Douglas Lowry, 1951-2013

A composer and conductor who played a major role in American musical education has died

October 31, 2013

Douglas Lowry was born in Spokane, Washington, on 31 January 1951 and studied for a BA in music theory and composition at the University of Arizona (1974). He followed this with master’s degrees at the University of Southern California, in trombone playing (1976) and in conducting (1978).

Although he always remained active as a composer and conductor, Professor Lowry forged a distinguished academic career in parallel. From 1983, he worked at the University of Southern California’s Thornton School of Music, rising to the position of associate dean. He then moved to the University of Cincinnati College-Conservatory of Music as dean and Thomas James Kelly professor of music. While based there, he co-hosted the Around Cincinnati radio arts show and strengthened the conservatory’s links with the Opera, Theatre and Music Festival in Lucca, Italy, where he also coached the musicians and conducted performances.

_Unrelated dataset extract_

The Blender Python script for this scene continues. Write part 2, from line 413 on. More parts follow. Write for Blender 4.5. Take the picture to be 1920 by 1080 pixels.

In 2007, Professor Lowry was appointed the sixth head of the Eastman School of Music at the University of Rochester, going on to become the Joan and Martin Messinger dean in 2011.

His tenure was marked by several important changes within the institution. The main performance venue was renovated as Kodak Hall, where one of Professor’s Lowry own compositions, Geo, was performed on the opening night. A new wing was built to cater for the performance, rehearsal and teaching requirements of the 21st century.

Equally indicative of Professor Lowry’s determination to remain, and to keep Rochester, at the cutting edge of musical life was his foundation of the Center for Music Innovation and Engagement and the Paul R. Judy Center for Applied Research, the latter dedicated to creating models for alternative ensembles. He also set out to raise Rochester’s profile through events around the country, including concerts in New York.

All this, in the words of Rochester’s president Joel Seligman, made Professor Lowry “a national presence in music education” as well as someone whose “charm, wit and intelligence inspired generations of students and colleagues”.

A number of Professor Lowry’s compositions, such as Blue Mazda – a cabaret song cycle for soprano, trumpets, piano and percussion – have been recorded.

Professor Lowry died of multiple myeloma on 2 October, shortly after resigning from the University of Rochester, and is survived by his wife, Marcia, two daughters and a son. The Eastman School’s main hall has been renamed the Lowry Hall in his honour.